Semua perusahaan itu ingin mendapatkan keringanan pajak atau tidak bisa menerima besaran jumlah tagihan dari instansi pajak dan Gayus dkk memanfaatkan peluang tersebut.
Ketidakpercayan itu terjawab sudah, Majalah Tempo terbaru mengungkapkan bahwa kasus Gayus mencakup uang sebesar Rp1,7 triliun, saat ini dia masih menyimpan uang tersebut di beberapa deposit box dan menurut Tempo dia berulang kali membujuk penyidik akan memberikan deposit box tersebut—kecuali satu untuk dia dan keluarga–asal dibebaskan atau hukumannya diringankan.

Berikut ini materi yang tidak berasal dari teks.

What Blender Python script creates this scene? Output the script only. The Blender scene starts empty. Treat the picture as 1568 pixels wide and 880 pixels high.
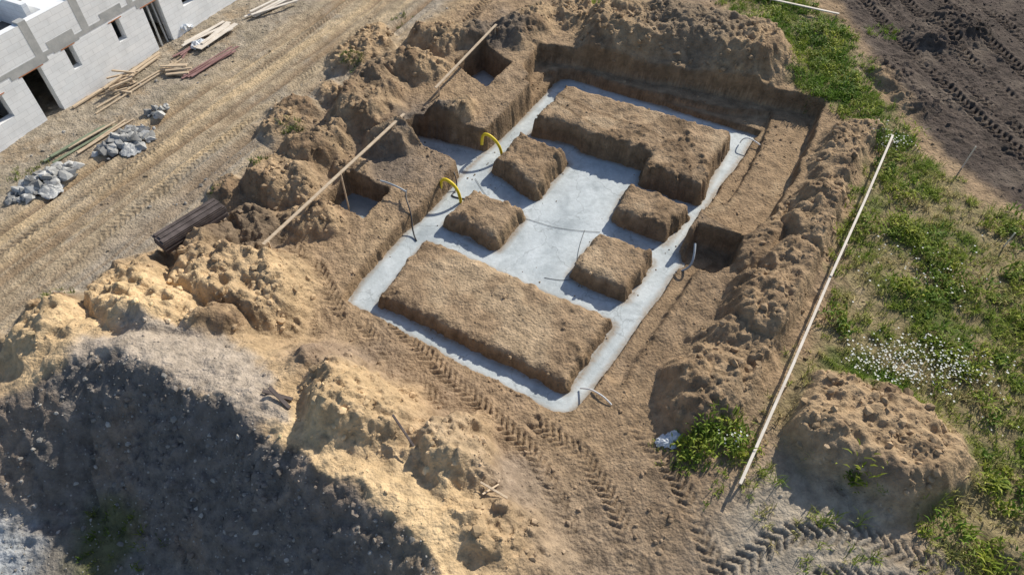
import bpy, math, random
import numpy as np
from mathutils import Vector, Matrix
random.seed(7)
rng = np.random.default_rng(11)
scene = bpy.context.scene
COL = scene.collection

# ------------------------------------------------------------ noise helpers
TB = [rng.random((256, 256)).astype(np.float32) for _ in range(6)]
def vn(x, y, s=0):
    t = TB[s % 6]
    ox, oy = (s * 37.17) % 91, (s * 71.31) % 83
    x = x + ox; y = y + oy
    xi = np.floor(x); yi = np.floor(y)
    fx = (x - xi).astype(np.float32); fy = (y - yi).astype(np.float32)
    xi = xi.astype(np.int32) & 255; yi = yi.astype(np.int32) & 255
    x1 = (xi + 1) & 255; y1 = (yi + 1) & 255
    fx = fx * fx * (3 - 2 * fx); fy = fy * fy * (3 - 2 * fy)
    a = t[yi, xi]; b = t[yi, x1]; c = t[y1, xi]; d = t[y1, x1]
    return (a + (b - a) * fx) * (1 - fy) + (c + (d - c) * fx) * fy
def fbm(x, y, f, o, s=0, g=0.5, bil=False):
    r = 0; amp = 1.0; tot = 0; ang = 0.6 + s
    for i in range(o):
        c, q = math.cos(ang), math.sin(ang)
        n = vn((x * c - y * q) * f, (x * q + y * c) * f, s + i * 5 + 1) * 2 - 1
        if bil: n = 1 - 2 * np.abs(n) ** 0.8
        r = r + amp * n; tot += amp; amp *= g; f *= 2.07; ang += 1.3
    return r / tot
def worley(x, y, f, s=0):
    x = (x * f).astype(np.float32); y = (y * f).astype(np.float32); xi = np.floor(x); yi = np.floor(y)
    best = np.full(x.shape, 9, np.float32); sec = np.full(x.shape, 9, np.float32); val = np.zeros(x.shape, np.float32)
    for i in (-1, 0, 1):
        for j in (-1, 0, 1):
            a = (xi + i).astype(np.int32) & 255; b = (yi + j).astype(np.int32) & 255
            d = np.hypot(xi + i + TB[s % 6][b, a] - x, yi + j + TB[(s + 1) % 6][b, a] - y)
            k = d < best; sec = np.where(k, best, np.minimum(sec, d)); val = np.where(k, TB[(s + 2) % 6][b, a], val); best = np.where(k, d, best)
    return best, sec, val
def sst(a, b, x):
    t = np.clip((x - a) / (b - a), 0, 1); return t * t * (3 - 2 * t)

# ------------------------------------------------------------ terrain grid
def outer(start, sign, last, n=14):
    st = 0.4; out = []; p = start
    for i in range(n):
        p += sign * st; st *= 1.75; out.append(p)
    return out
ys = [1.0]
while ys[-1] < 33.5:
    ys.append(ys[-1] + 0.033 + 0.0008 * (ys[-1]))
xs = list(np.arange(-25.5, 25.5, 0.042))
xs = outer(xs[0], -1, 0)[::-1] + xs + outer(xs[-1], 1, 0)
ys = outer(ys[0], -1, 0)[::-1] + ys + outer(ys[-1], 1, 0)
xs = np.array(xs, np.float64); ys = np.array(ys, np.float64)
X, Y = np.meshgrid(xs, ys)
NX, NY = len(xs), len(ys)

def sub(x0, x1, y0, y1):
    i0, i1 = np.searchsorted(xs, [x0, x1]); j0, j1 = np.searchsorted(ys, [y0, y1])
    return (slice(j0, j1), slice(i0, i1))
def seg(px, py, ax, ay, bx, by):
    dx, dy = bx - ax, by - ay
    t = np.clip(((px - ax) * dx + (py - ay) * dy) / (dx * dx + dy * dy + 1e-9), 0, 1)
    return np.hypot(px - ax - t * dx, py - ay - t * dy), t
def inside(px, py, P):
    ins = np.zeros(px.shape, bool); n = len(P)
    for i in range(n):
        x1, y1 = P[i]; x2, y2 = P[(i + 1) % n]
        if y1 == y2: continue
        c = ((y1 > py) != (y2 > py)) & (px < (x2 - x1) * (py - y1) / (y2 - y1) + x1)
        ins ^= c
    return ins
def psd_at(px, py, P):
    d = np.full(px.shape, 1e9)
    for i in range(len(P)):
        a = P[i]; b = P[(i + 1) % len(P)]
        d = np.minimum(d, seg(px, py, a[0], a[1], b[0], b[1])[0])
    return np.where(inside(px, py, P), -d, d)
def psd(P, m=1.0, j=0.0):
    s = sub(min(p[0] for p in P) - m, max(p[0] for p in P) + m, min(p[1] for p in P) - m, max(p[1] for p in P) + m)
    x, y = X[s], Y[s]
    d = psd_at(x, y, P)
    if j: d = d + JIT[s] * j
    return s, d
def pld(P, m, wx=None, wy=None):
    s = sub(min(p[0] for p in P) - m, max(p[0] for p in P) + m, min(p[1] for p in P) - m, max(p[1] for p in P) + m)
    x, y = (wx if wx is not None else X)[s], (wy if wy is not None else Y)[s]
    D = np.full(x.shape, 1e9); Sg = np.zeros(x.shape); Sd = np.zeros(x.shape); L = 0
    for a, b in zip(P[:-1], P[1:]):
        d, t = seg(x, y, a[0], a[1], b[0], b[1]); l = math.hypot(b[0] - a[0], b[1] - a[1])
        k = d < D; D[k] = d[k]; Sg[k] = (L + t * l)[k]
        cr = ((b[0] - a[0]) * (y - a[1]) - (b[1] - a[1]) * (x - a[0])) / l
        Sd[k] = cr[k]; L += l
    return s, D, Sg, Sd

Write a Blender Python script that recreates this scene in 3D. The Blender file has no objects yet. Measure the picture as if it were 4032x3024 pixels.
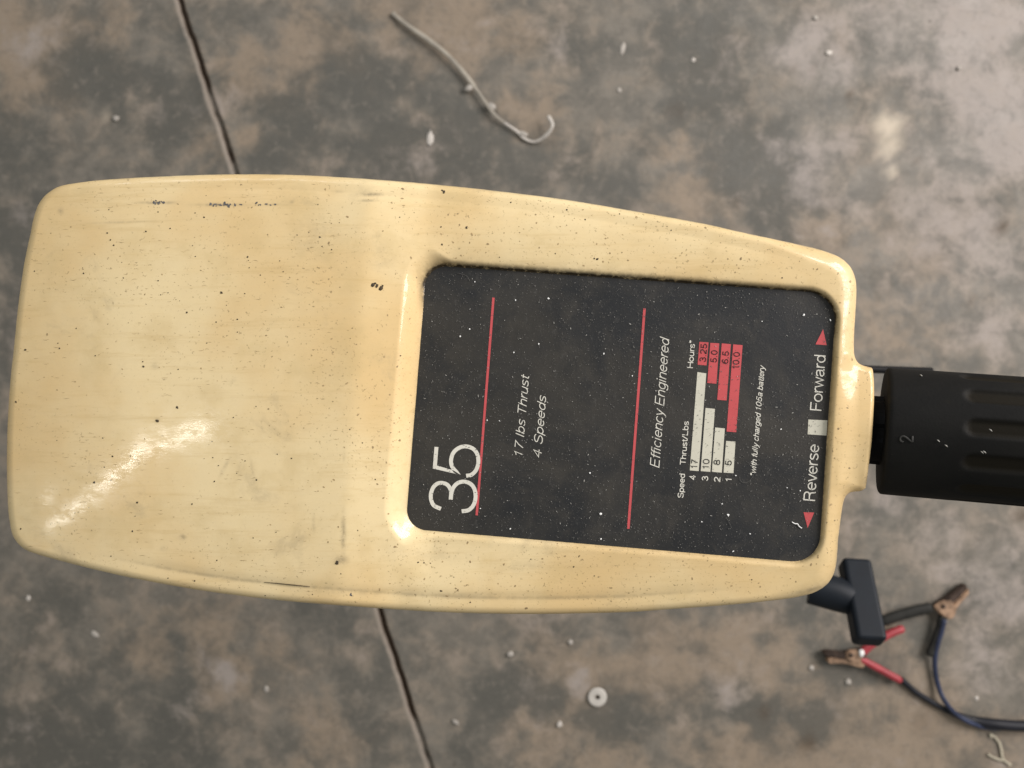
import bpy, bmesh, math, random
import numpy as np
from mathutils import Vector, Matrix
from math import radians as R
random.seed(7); rng = np.random.default_rng(7)
sc = bpy.context.scene
COL = sc.collection

# ------------------------------------------------------------------ camera
CAM_Z = 1.13                       # lens height above the concrete
K = (36.0/28.0)/4032.0             # metres per photo pixel per metre of distance
PANEL_Z = CAM_Z-0.280              # height of the label plate
cam = bpy.data.cameras.new('camera'); cam.lens = 28; cam.sensor_width = 36
cam.clip_start = 0.01; cam.clip_end = 60
co = bpy.data.objects.new('camera', cam); COL.objects.link(co)
co.location = (0, 0, CAM_Z); co.rotation_euler = (0, 0, 0); sc.camera = co
cam.dof.use_dof = True; cam.dof.focus_distance = 0.279; cam.dof.aperture_fstop = 15.5

# ------------------------------------------------------------------ world + lamps (open carport: daylight from the upper right)
w = bpy.data.worlds.new('World'); sc.world = w; w.use_nodes = True
bg = w.node_tree.nodes['Background']; bg.inputs[0].default_value = (0.93, 0.93, 0.90, 1); bg.inputs[1].default_value = 0.34
def area(name, loc, target, sx, sy, power, color):
    l = bpy.data.lights.new(name, 'AREA'); l.shape = 'RECTANGLE'; l.size = sx; l.size_y = sy
    l.energy = power; l.color = color
    o = bpy.data.objects.new(name, l); COL.objects.link(o); o.location = loc
    d = Vector(target)-Vector(loc); o.rotation_euler = d.to_track_quat('-Z', 'Y').to_euler(); return o
area('doorway_light', (2.15, 1.05, 1.95), (0.05, 0.0, 0.6), 2.0, 1.5, 125, (1.0, 0.945, 0.925))
area('cool_rim_light', (-0.9, 1.7, 2.1), (0, 0, 0.7), 0.9, 0.8, 9, (0.82, 0.90, 1.0))  # cool lamp added to give the housing's far edge a bluish rim
area('strip_lamp', (-1.16, -0.34, 2.2), (-.12, -.02, .85), 1.05, .030, 3.6, (1.0, 0.97, 0.88)).rotation_euler = (0, 0, R(26))
area('lamp_end', (-1.62, -0.42, 2.2), (-.12, -.02, .85), .09, .04, .22, (1.0, 0.97, 0.88)).rotation_euler = (0, 0, R(26))
sc.view_settings.view_transform = 'Standard'; sc.view_settings.look = 'None'
sc.view_settings.exposure = 0.0; sc.view_settings.gamma = 1.0
sc.render.engine = 'CYCLES'

# ------------------------------------------------------------------ helpers
def at(px, py, z):
    """real position of a point of height z seen at photo pixel px,py"""
    s = K*(CAM_Z-z); return Vector(((px-2016)*s, -(py-1512)*s, z))
def mesh_obj(name, verts, faces, mat, parent=None, smooth=True, **props):
    me = bpy.data.meshes.new(name); me.from_pydata([tuple(v) for v in verts], [], faces); me.update()
    if smooth: me.shade_smooth()
    if mat: me.materials.append(mat)
    o = bpy.data.objects.new(name, me); COL.objects.link(o)
    if parent: o.parent = parent
    for k, v in props.items(): o[k] = v
    return o
def bm_obj(name, bm, mat, parent=None, smooth=False, **props):
    bmesh.ops.recalc_face_normals(bm, faces=bm.faces[:])
    me = bpy.data.meshes.new(name); bm.to_mesh(me); bm.free()
    if smooth: me.shade_smooth()
    me.materials.append(mat)
    o = bpy.data.objects.new(name, me); COL.objects.link(o)
    if parent: o.parent = parent
    for k, v in props.items(): o[k] = v
    return o
def empty(name, label, cat, group=None, loc=(0,0,0)):
    o = bpy.data.objects.new(name, None); COL.objects.link(o); o.empty_display_size = .02
    o['label'] = label; o['category'] = cat
    if group: o['group'] = group
    return o
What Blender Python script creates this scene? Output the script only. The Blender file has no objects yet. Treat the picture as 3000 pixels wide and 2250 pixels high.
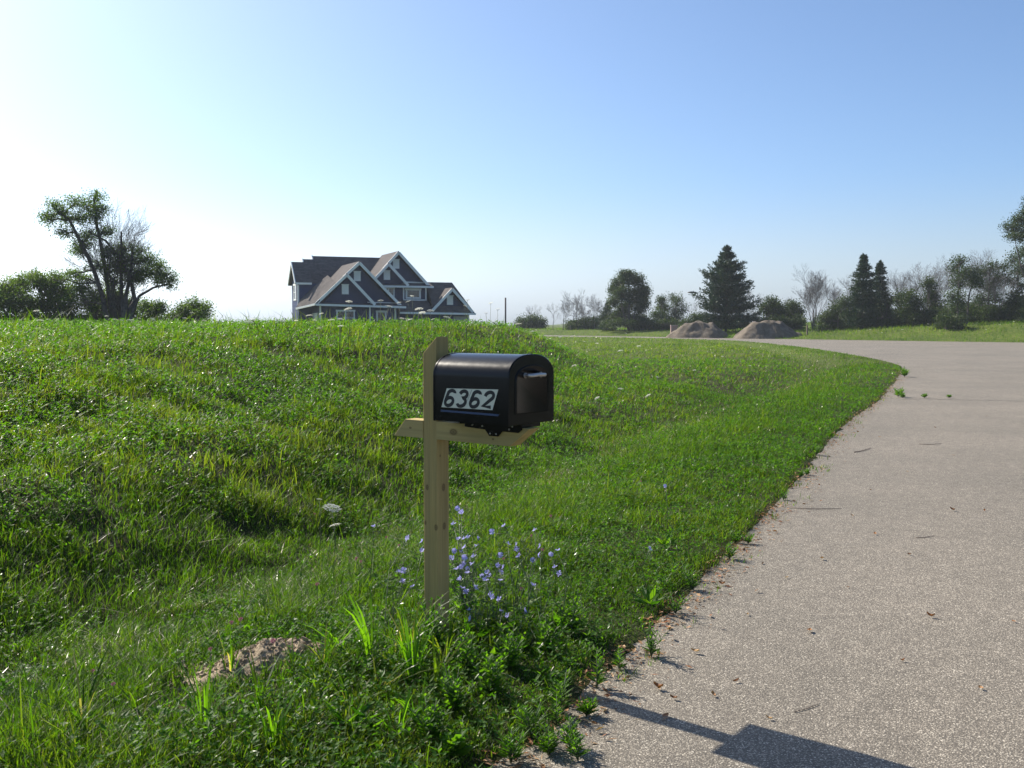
import bpy, math, random
import numpy as np
from mathutils import Vector

# ------------------------------------------------------------------ camera, sky, sun, exposure
scene = bpy.context.scene
COL = scene.collection
FPX, CAM_H, PITCH = 2917.0, 1.65, math.atan(176 / 2917.0)
cd = bpy.data.cameras.new("camera")
cd.sensor_width = 36.0
cd.lens = 36.0 * FPX / 3000.0
cd.clip_start, cd.clip_end = 0.05, 5000
cam = bpy.data.objects.new("camera", cd)
COL.objects.link(cam)
cam.location = (0, 0, CAM_H)
cam.rotation_euler = (math.pi / 2 - PITCH, 0, 0)
scene.camera = cam

SUN_EL, SUN_AZ = math.radians(38.5), math.radians(-49.5)   # azimuth clockwise from +Y
w = bpy.data.worlds.new("World")
scene.world = w
w.use_nodes = True
nt = w.node_tree
bg = nt.nodes["Background"]
sky = nt.nodes.new("ShaderNodeTexSky")
sky.sky_type = 'NISHITA'
sky.sun_disc = False
sky.sun_elevation = SUN_EL
sky.sun_rotation = SUN_AZ
sky.altitude = 250
sky.air_density = 0.75
sky.dust_density = 1.8
sky.ozone_density = 5.0
# real summer haze: the last few degrees above the horizon are paler and less coloured than the clear-air model gives
tco = nt.nodes.new("ShaderNodeTexCoord"); sep = nt.nodes.new("ShaderNodeSeparateXYZ"); nt.links.new(tco.outputs["Generated"], sep.inputs[0])
mr = nt.nodes.new("ShaderNodeMapRange"); mr.interpolation_type = 'SMOOTHSTEP'; nt.links.new(sep.outputs["Z"], mr.inputs[0])
mr.inputs[1].default_value = -.02; mr.inputs[2].default_value = .15; mr.inputs[3].default_value = .9; mr.inputs[4].default_value = 0
lum = nt.nodes.new("ShaderNodeRGBToBW"); nt.links.new(sky.outputs[0], lum.inputs[0])
def cmix(mode, fac, a, b):
    m = nt.nodes.new("ShaderNodeMix"); m.data_type = 'RGBA'; m.blend_type = mode
    for i, v in ((0, fac), (6, a), (7, b)):
        if isinstance(v, (int, float)): m.inputs[i].default_value = v
        elif isinstance(v, tuple): m.inputs[i].default_value = (*v, 1)
        else: nt.links.new(v, m.inputs[i])
    return m.outputs[2]
tint = cmix('MULTIPLY', 1.0, sky.outputs[0], (.97, 1.0, .98))
pale = cmix('MULTIPLY', 1.0, lum.outputs[0], (.95, 1.08, 1.22))
nt.links.new(cmix('MIX', mr.outputs[0], tint, pale), bg.inputs[0])
bg.inputs[1].default_value = 0.099

sd = bpy.data.lights.new("sun", 'SUN')
sd.energy = 4.5
sd.angle = math.radians(0.55)
sd.color = (1.0, 0.92, 0.79)
sun = bpy.data.objects.new("sun", sd)
COL.objects.link(sun)
SUNV = Vector((math.sin(SUN_AZ) * math.cos(SUN_EL), math.cos(SUN_AZ) * math.cos(SUN_EL), math.sin(SUN_EL)))
sun.rotation_euler = SUNV.to_track_quat('Z', 'Y').to_euler()
sun.location = (-20, 20, 30)

scene.view_settings.view_transform = 'Standard'
scene.view_settings.look = 'None'
scene.view_settings.exposure = 0.9
scene.view_settings.gamma = 1.0
scene.render.engine = 'CYCLES'
scene.cycles.max_bounces = 8
scene.cycles.diffuse_bounces = 3
scene.cycles.transmission_bounces = 4
scene.cycles.transparent_max_bounces = 8

rng = np.random.default_rng(11)
random.seed(5)

# ------------------------------------------------------------------ projection helpers (2212-px-wide view of the photo)
KD = 3000 / 2212.0
FW = np.array([0, math.cos(PITCH), -math.sin(PITCH)])
UPV = np.array([0, math.sin(PITCH), math.cos(PITCH)])
def at(u, v, y):
    """a point at distance y in front of the camera"""
    d = FW + np.array([1., 0, 0]) * ((u * KD - 1500) / FPX) - UPV * ((v * KD - 1125) / FPX)
    return np.array([0, 0, CAM_H]) + d * (y / d[1])
def size(px, y):
    return px * KD / FPX * y

# ------------------------------------------------------------------ numeric noise and terrain
_tab = np.random.default_rng(3).random((256, 256))
def vnoise(x, y, sc=1.0, off=0.0):
    x = np.asarray(x) * sc + off + 1000; y = np.asarray(y) * sc + off * 1.7 + 1000
    ix = np.floor(x).astype(int); iy = np.floor(y).astype(int)
    fx = x - ix; fy = y - iy
    fx = fx * fx * (3 - 2 * fx); fy = fy * fy * (3 - 2 * fy)
    a = _tab[ix % 256, iy % 256]; b = _tab[(ix + 1) % 256, iy % 256]
    c = _tab[ix % 256, (iy + 1) % 256]; d = _tab[(ix + 1) % 256, (iy + 1) % 256]
    return (a * (1 - fx) + b * fx) * (1 - fy) + (c * (1 - fx) + d * fx) * fy
def fnoise(x, y, sc, off=0.0):
    return (vnoise(x, y, sc, off) * .55 + vnoise(x, y, sc * 2.1, off + 7) * .3 + vnoise(x, y, sc * 4.3, off + 13) * .15)
def sstep(a, b, x):
    t = np.clip((np.asarray(x, float) - a) / (b - a), 0, 1)
    return t * t * (3 - 2 * t)

EDGE = [(-7, -12), (-4.5, -6), (-2.2, -1), (-.95, 2), (-.11, 3.61), (.12, 3.86), (.41, 4.65), (1.16, 6.26), (2.5, 9.27),
        (5.36, 16.07), (8.19, 22.12), (12.5, 32.2), (15.97, 41.67), (19.03, 59), (21.2, 78.6), (21.5, 96), (18, 108),
        (12.2, 117.5), (0, 130), (-25, 150), (-60, 160)]
FAR = [(-60, 178), (-25, 168), (0, 150), (12, 136), (20, 124.5), (25, 115), (31.25, 107), (45.4, 88.35), (60, 78), (90, 66), (140, 55)]
NEAR = [(140, 38), (90, 40), (50, 42), (28, 33), (16, 17), (10, 8), (7.5, 0), (6, -12)]
def smooth_line(pts, n=4):
    P = np.array(pts, float); out = []
    for i in range(len(P) - 1):
        p0 = P[max(i - 1, 0)]; p1 = P[i]; p2 = P[i + 1]; p3 = P[min(i + 2, len(P) - 1)]
        for k in range(n):
            t = k / n
            out.append(.5 * ((2 * p1) + (-p0 + p2) * t + (2 * p0 - 5 * p1 + 4 * p2 - p3) * t * t + (-p0 + 3 * p1 - 3 * p2 + p3) * t ** 3))
    out.append(P[-1])
    return np.array(out)
EDGE_S, FAR_S = smooth_line(EDGE), smooth_line(FAR)
ROADPOLY = np.vstack([EDGE_S, FAR_S, np.array(NEAR, float)])

def road_sd(x, y):
    """signed distance to the road outline, positive on the grass"""
    x = np.atleast_1d(np.asarray(x, float)); y = np.atleast_1d(np.asarray(y, float))
    sh = x.shape; x = x.ravel(); y = y.ravel()
    best = np.full(x.shape, 1e9); inside = np.zeros(x.shape, bool)
    n = len(ROADPOLY)
    for i in range(n):
        ax, ay = ROADPOLY[i]; bx, by = ROADPOLY[(i + 1) % n]
        dx, dy = bx - ax, by - ay
        t = np.clip(((x - ax) * dx + (y - ay) * dy) / (dx * dx + dy * dy), 0, 1)
        best = np.minimum(best, (x - ax - t * dx) ** 2 + (y - ay - t * dy) ** 2)
        if ay != by:
            c = ((ay > y) != (by > y)) & (x < (bx - ax) * (y - ay) / (by - ay) + ax)
            inside ^= c
    s = np.sqrt(best); s[inside] *= -1
    return s.reshape(sh)
_fx = np.array([-400, -60, -25, 0, 12, 20, 25, 31.25, 45.4, 60, 90, 140, 600.]); _fy = np.array([200, 170, 159, 140, 127, 117, 110, 103, 84, 74, 62, 50, 30.])
def height(x, y, s=None):
    x = np.asarray(x, float); y = np.asarray(y, float)
    if s is None: s = road_sd(x, y)
    far = sstep(-4, 4, y - np.interp(x, _fx, _fy))
    edge = -.07 + .10 * sstep(-.25, .12, s)
    # bank on the house side of the road
    g = (1 - sstep(-1.5, 3.0, x - .07 * (y - 22))) * (1 - sstep(32, 50, y))
    g2 = 1 - .93 * sstep(-16, 0, x - .02 * y)
    gg = np.maximum(g, .70 * g2 * sstep(16, 30, y))
    hb = 1.31 + .011 * np.clip(y - 12, 0, 16)
    bank = hb * (.30 * sstep(3.1, 5.2, s) + .70 * sstep(4.2, 10.2, s)) * gg + .05 * sstep(.1, 1.0, s)
    bank = bank - .26 * np.exp(-((s - 3.0) / 1.0) ** 2)
    bank = bank + (fnoise(x, y, .45) - .5) * .16 * sstep(1.0, 5, s) + (fnoise(x, y, 2.2, 5) - .5) * (.07 + .10 * sstep(2.5, 5, s)) * sstep(.1, .8, s)
    hf = .70 + 1.10 * sstep(32, 52, x)
    fb = hf * sstep(0.4, 8.5, s) + (fnoise(x, y, .12, 9) - .5) * .22 * sstep(2, 10, s)
    return edge + np.where(s > 0, bank * (1 - far) + fb * far, 0)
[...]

Berita ini membuktikan bahwa korupsi di instansi perpajakan adalah mega korupsi yang harus mendapat perhatian dan pengawalan super serius dari pers dan masyarakat.. Disinyalir potensi uang negara yang hanyut ke kantong-kantong petugas pajak dan gangnya mencapai Rp300 triliun!
Gara-gara ulah petugas bejat di jawatan pajak kita kehilangan kesempatan untuk mendapatkan jalan raya berkualitas baik, sekolah-sekolah, bea siswa, perguruan tinggi, rumah sakit, obat-obatan, pasar, pembangkit listrik, taman hiburan dan fasilitas publik lainnya.
Mungkin sudah saatnya kita lebih memperhatikan petugas pajak di kota kita, juga polisi, jaksa, hakim dan pengacara, bukan untuk mengusili atau mencampuri kehidupan pribadi mereka, tapi hanya untuk menyelamatkan fasilitas publik yang mungkin bisa kita peroleh kalau perilaku dan gaya hidup mereka wajar-wajar saja.
Kalau kita begitu pedulinya pada maling ayam, maling jemuran, maling tape mobil, maling kaca spion, maling motor dan sejenisnya, mengapa tidak kita tingkatkan sedikit kepedulian kita pada para pencuri uang kita, rakyat Indonesia?